O vazio que aparece em Ingrid Thulin e Gunnar Ljobström, as duas irmãs de O Silêncio, do vazio de Liv Ullman e Ingrid Thulin outras duas irmãs em Gritos e Sussuros ou de Liv Ullman com Ingrid Bergman, mãe e filha em Sonata de Outono.

Do calor de destruição provocado pela impossibilidade de comunicação e realização de Erland Josephson e Liv Ullman em Cenas de um Casamento até a mudez de Elizabeth Vogler e a explosão de Alma em Persona, o teatro e os dramas familiares exercidos nos temas e na forma de filmar se aproximam de Strindberg, Ibsen.

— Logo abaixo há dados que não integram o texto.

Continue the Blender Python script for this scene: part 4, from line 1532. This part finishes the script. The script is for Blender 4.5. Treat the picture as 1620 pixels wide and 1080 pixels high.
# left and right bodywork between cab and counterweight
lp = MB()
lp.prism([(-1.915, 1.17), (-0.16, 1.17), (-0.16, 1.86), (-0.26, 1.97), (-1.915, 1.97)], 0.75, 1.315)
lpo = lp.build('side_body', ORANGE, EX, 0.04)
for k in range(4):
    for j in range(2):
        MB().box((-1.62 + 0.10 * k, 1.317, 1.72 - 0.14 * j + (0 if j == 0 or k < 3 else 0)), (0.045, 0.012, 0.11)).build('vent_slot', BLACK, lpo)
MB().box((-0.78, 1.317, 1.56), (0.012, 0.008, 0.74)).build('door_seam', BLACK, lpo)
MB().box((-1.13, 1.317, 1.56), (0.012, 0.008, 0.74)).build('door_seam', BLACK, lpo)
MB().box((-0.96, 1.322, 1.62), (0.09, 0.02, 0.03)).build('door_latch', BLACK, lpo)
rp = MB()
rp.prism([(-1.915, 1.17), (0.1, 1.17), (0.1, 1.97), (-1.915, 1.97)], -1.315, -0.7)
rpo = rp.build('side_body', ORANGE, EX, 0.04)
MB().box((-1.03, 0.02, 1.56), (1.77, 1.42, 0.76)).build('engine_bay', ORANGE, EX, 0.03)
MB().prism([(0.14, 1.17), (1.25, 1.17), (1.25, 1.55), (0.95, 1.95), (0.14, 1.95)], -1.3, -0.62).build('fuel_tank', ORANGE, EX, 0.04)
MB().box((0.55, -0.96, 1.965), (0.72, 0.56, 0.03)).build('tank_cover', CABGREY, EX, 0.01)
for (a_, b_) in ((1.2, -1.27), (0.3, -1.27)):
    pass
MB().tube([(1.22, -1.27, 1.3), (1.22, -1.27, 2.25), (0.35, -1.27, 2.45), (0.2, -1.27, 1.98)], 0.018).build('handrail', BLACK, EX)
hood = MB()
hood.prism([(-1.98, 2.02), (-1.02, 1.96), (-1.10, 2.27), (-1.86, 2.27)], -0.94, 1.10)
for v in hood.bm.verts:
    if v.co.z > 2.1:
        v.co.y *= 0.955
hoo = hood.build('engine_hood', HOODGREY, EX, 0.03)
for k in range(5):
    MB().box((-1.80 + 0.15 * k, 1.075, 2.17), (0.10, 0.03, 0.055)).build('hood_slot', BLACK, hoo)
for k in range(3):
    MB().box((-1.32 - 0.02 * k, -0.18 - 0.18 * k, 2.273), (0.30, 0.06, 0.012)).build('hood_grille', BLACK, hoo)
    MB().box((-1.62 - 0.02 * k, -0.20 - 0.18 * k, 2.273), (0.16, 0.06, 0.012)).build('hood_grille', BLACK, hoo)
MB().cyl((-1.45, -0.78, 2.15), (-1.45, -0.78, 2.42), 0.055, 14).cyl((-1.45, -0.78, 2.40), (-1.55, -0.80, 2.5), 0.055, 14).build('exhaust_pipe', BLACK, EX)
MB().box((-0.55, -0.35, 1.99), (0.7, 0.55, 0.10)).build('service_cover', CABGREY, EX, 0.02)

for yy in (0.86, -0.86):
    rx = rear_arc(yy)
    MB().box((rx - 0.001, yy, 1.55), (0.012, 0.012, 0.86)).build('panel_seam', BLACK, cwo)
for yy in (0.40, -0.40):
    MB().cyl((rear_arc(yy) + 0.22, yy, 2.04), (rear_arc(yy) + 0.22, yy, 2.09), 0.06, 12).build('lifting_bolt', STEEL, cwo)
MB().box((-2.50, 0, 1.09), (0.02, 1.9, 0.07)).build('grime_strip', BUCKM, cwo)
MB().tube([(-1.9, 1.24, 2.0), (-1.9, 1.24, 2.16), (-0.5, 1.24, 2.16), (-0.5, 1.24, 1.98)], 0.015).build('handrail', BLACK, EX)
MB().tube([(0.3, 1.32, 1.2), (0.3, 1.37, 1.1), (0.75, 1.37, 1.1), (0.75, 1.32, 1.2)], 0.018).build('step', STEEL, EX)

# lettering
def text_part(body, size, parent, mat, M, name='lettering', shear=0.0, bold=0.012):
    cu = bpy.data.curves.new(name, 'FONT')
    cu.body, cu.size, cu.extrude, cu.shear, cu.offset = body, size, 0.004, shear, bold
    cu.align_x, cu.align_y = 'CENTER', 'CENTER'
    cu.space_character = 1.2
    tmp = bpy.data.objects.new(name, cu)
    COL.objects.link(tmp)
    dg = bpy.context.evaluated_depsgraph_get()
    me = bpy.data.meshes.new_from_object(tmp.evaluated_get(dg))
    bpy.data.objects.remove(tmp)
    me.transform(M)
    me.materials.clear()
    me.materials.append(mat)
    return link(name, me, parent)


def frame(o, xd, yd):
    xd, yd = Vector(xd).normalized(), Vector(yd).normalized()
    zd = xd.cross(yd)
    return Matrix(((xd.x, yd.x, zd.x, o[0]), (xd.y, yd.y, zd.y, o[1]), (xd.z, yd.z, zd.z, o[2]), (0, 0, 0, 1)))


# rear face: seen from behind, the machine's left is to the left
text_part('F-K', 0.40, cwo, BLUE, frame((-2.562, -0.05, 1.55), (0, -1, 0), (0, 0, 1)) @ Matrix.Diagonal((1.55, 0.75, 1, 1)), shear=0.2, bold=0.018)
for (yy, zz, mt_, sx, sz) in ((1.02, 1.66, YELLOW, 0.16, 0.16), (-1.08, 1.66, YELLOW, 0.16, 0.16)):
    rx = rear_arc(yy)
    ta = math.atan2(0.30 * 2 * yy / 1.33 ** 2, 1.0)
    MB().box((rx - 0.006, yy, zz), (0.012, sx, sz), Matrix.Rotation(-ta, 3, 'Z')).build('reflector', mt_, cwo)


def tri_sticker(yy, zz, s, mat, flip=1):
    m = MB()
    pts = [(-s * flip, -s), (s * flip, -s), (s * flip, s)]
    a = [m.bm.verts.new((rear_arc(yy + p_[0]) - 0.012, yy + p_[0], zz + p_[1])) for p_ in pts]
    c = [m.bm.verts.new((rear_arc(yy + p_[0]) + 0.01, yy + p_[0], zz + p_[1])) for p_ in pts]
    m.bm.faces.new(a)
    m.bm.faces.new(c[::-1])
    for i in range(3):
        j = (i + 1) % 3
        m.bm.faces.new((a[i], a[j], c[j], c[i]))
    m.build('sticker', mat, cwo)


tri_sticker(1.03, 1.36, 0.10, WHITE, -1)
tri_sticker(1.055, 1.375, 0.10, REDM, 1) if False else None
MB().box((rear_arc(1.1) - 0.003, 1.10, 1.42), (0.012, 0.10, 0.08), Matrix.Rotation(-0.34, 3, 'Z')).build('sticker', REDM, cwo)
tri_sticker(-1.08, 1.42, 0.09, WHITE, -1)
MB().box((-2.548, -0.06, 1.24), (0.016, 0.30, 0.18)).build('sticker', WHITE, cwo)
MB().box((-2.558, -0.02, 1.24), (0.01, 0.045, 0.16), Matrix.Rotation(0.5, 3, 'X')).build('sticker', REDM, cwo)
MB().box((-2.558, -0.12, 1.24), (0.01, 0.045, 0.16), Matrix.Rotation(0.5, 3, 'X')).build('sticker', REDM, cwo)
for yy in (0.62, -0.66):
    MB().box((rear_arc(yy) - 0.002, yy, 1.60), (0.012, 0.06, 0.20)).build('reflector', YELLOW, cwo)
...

E filosoficamente, essa construção de cinema teatral de Bergman trata da impossiblidade da descoberta sem a definição final da busca. O que Kierkegaard analisava era a impossibilidade dos meios e a irreversível necessidade de experiências e existências no alcance da luz e descoberta da existência e do encontro de fé, com Deus.

As condições da existência de Kierkegaard eram: o compromisso e risco da escolha, a subjetividade, a angústia e o desespero. Esses temas candentes estão em todas as almas femininas – O Deus feminino de Kierkegaard, resultado de impossibilidades e sensibilidades – são desenvolvidos por Ingmar Bergman à luz de teatro, cinema em close e com scenario realmente mais simples que um Visconti em seu planejamento em Noites Brancas, por exemplo, porém mais belo que.

“Como homem de teatro, Bergman é instado a dirigir peças de outros autores. Mas como homem de cinema, ele tem que se manter no controle do cenario e ser o mestre no processo. Ao contrário de Bresson ou Visconti, que criam um ponto de partida a partir de esquemas totalmente inventivos, Bergman cria suas aventuras e personagens transcendentes fora do nada [4]”.

Em Bergman, o ser vai ser o esteio e o espelho – presente em Bergman como Deus, morte, fé, sexualidade, família – simbólico de toda a agitação da natureza que compreende o humano e o divino e suas interpenetrações. “O indivíduo, a existência e o agir é que são a verdade”, segundo Kierkegaard. E existir consciente da existência dessa existência é a verdade, infelizmente, “existir é viver a angústia e o desespero”[5], no cerne do homem e o que o define: a experiência pessoal, angústia, dor, busca da fé, amor e as escolhas.